- The Washington Times - Wednesday, July 12, 2006

LA GLORIA, Texas — Like most men, they are possessive and unyielding. Unlike most men, they can be fooled for only 20 minutes. That is why their dates always have a predetermined time frame — and a dramatic climax.

“A lot of people don’t realize it, but these bulls are really out to kill you,” Kate Leffler says.

Mrs. Leffler is the only active female bullfighter in the United States, and despite her blond ponytail, she has earned respect in the macho world of Latin American and Spanish matadors.

The San Mateo purebred bulls bide their time at the La Querencia ranch, gloomy and furious at the sight of a stranger.

Fred Renk, owner of the ranch, where he has built a bullring and a bullfighting school in this tiny South Texas town, says a bull’s instinct is to go after everything that moves within the territory it considers its own. That is why the key to a matador’s survival is to wave a cape in front of the raging animal while keeping his body perfectly still.

The problem, Mr. Renk said, is that bulls usually begin to figure out the trick after about 20 minutes.

That’s when the bull, cheered on by the crowd, forgets the cape and charges the matador. More than 1,000 pounds of muscle, bone and fury combine in one final thrust toward a victory.

The matador must confront the animal from the front and, ideally, end the duel with one graceful plunge of the sword.

How did the fortysomething Mrs. Leffler end up in this testosterone-filled world of medieval ritual and gore? She says it can be summed up in one word: karma.

She recalls a family vacation in Puerto Vallarta, Mexico, more than seven years ago when she saw her first professional bullfight.

“It had bravery, elegance, dignity and passion — all at once,” she said.

Her life has not been the same since. She averages six hours of training every day. She has taken lessons at Mr. Renk’s school, practicing together with his son, David Renk, the seventh American in history to go to Mexico and earn the rank of full matador.

Mrs. Leffler’s first bullfight was in Madera, Calif., in 1998. It was a so-called “bloodless” fight, in which the bull is not killed. Many bullfighters say this style of fighting, albeit legal and politically correct, makes little sense and is infinitely more dangerous to humans because the animal learns from its experience in the ring.

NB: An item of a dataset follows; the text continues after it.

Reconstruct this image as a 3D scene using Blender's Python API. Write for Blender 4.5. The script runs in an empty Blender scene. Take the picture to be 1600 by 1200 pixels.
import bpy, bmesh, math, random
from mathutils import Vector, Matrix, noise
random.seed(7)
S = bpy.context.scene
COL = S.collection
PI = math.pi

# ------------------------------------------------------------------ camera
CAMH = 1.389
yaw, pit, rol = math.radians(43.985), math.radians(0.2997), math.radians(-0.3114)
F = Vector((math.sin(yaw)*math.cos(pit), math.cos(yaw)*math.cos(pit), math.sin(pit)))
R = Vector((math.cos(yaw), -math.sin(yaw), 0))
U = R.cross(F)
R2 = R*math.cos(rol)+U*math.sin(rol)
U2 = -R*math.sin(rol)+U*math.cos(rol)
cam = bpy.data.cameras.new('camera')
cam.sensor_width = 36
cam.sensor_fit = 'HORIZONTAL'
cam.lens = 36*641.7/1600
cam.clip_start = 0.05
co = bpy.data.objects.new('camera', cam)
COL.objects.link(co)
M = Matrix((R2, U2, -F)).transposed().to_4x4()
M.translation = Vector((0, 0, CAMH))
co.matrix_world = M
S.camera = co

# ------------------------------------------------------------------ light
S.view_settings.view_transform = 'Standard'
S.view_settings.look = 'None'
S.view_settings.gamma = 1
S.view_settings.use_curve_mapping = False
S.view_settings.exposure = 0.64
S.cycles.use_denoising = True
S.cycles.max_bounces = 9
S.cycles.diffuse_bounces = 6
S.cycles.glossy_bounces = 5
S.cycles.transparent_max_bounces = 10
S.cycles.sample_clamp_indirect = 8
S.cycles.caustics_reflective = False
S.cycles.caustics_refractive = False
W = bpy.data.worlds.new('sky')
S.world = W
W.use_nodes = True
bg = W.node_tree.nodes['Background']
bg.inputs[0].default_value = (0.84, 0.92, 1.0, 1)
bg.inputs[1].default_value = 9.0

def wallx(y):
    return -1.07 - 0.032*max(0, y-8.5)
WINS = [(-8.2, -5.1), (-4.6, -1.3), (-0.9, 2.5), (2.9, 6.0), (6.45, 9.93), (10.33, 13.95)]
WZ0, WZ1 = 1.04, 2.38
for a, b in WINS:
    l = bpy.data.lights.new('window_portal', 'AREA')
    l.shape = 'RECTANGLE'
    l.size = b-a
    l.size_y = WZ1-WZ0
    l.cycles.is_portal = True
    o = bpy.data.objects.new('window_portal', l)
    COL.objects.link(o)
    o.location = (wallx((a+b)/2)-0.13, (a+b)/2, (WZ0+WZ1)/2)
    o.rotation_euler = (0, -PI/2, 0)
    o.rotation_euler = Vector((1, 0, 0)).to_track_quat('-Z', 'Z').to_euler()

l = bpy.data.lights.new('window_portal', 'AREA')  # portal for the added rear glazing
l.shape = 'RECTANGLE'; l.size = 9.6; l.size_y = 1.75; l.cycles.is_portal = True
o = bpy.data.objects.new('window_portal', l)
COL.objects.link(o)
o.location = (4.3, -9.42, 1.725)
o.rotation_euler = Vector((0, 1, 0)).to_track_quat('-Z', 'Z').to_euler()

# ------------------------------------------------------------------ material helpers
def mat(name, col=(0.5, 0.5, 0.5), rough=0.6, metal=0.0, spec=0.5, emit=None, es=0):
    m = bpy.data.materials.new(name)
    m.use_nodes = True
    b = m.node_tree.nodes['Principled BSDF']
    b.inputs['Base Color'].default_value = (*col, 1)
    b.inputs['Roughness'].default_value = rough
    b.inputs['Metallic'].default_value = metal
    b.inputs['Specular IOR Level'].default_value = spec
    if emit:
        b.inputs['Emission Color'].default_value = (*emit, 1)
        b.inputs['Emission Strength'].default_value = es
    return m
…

“It’s a cardinal rule in bullfighting,” Mr. Renk said. “A bull fights only once. If you let him into the ring a second time, he will ignore the cape and will immediately go after the matador. And believe me, it ain’t gonna be pretty.”

In Mrs. Leffler’s “bloodless” experience, a “previously used” cow lifted her with its horns 20 feet into the air but failed to tear her flesh.

Mrs. Leffler’s first “bloody” fight was in July 2002 in Cadereyta, a small community in northern Mexico. She said it still haunts her because she had no experience of putting to death anything except a cockroach.

Still, the judge awarded her one of the fallen bull’s ears, calling her “a very brave woman.”

Judges can reward toreros, a Spanish word for bullfighters, by giving them one or two ears, or both ears and the tail.

Mrs. Leffler’s next fight was a few months later in Reynosa, Mexico. It went better, but was more dramatic because the bull turned out to be bigger and meaner.

“I remember David Renk shouting to me from the stands, ‘Kate, if you don’t kill him right away, he’ll kill you,’” she said, breathing a deep sigh as if reliving the fight.

In the end, the wounded bull knocked her off her feet and came crushing down on top of her, breaking her collarbone and soaking her with its blood.

“Would you imagine what it took to persuade the dry cleaners in San Francisco to take my fighting suit?” she said with a laugh.

In her other life, she was what the conventional San Francisco society would describe as a balanced, well-rounded person with a husband, a child and a good job as a restorer of Victorian houses.

Why trade it all for the hot breath of a half-ton killer beast on your face?

Mrs. Leffler calls it “art” — the art of confronting mortal danger with elegance, dignity and skill, and then turning the tide with one decisive move.

It’s about being able, she says, to dance with death — and slip away from its embrace at the last moment.

And yes, it’s about bravery and character.

“Life is a bull, the world is a bullring and we are all bullfighters,” says Rosita Morales, a 74-year-old native of El Paso, Texas, who dazzled many a bullring in Mexico in the 1950s and is now one of Mrs. Leffler’s mentors.

And fight they must — cuts or bruises and even smashed ribs notwithstanding.

Under a bullfighter’s code of honor, if a torero is still standing, he or she must keep performing, Mrs. Leffler says.

She says bulls have taught her a lot about confronting death and appreciating life’s simple pleasures.

Overall, it’s a cathartic experience, Mrs. Leffler says. “It’s like having a perfect day multiplied by 100.”

Her dedication to “the art” has taken its toll. Her marriage has long since collapsed. She sees less of her son, although he is an adult now. To make time for travel, she takes fewer home restoration contracts.

She owns few things except her truck, her cat, a Scientology book of wisdom and her capes. And yes, her most prized possession — the bull’s ear.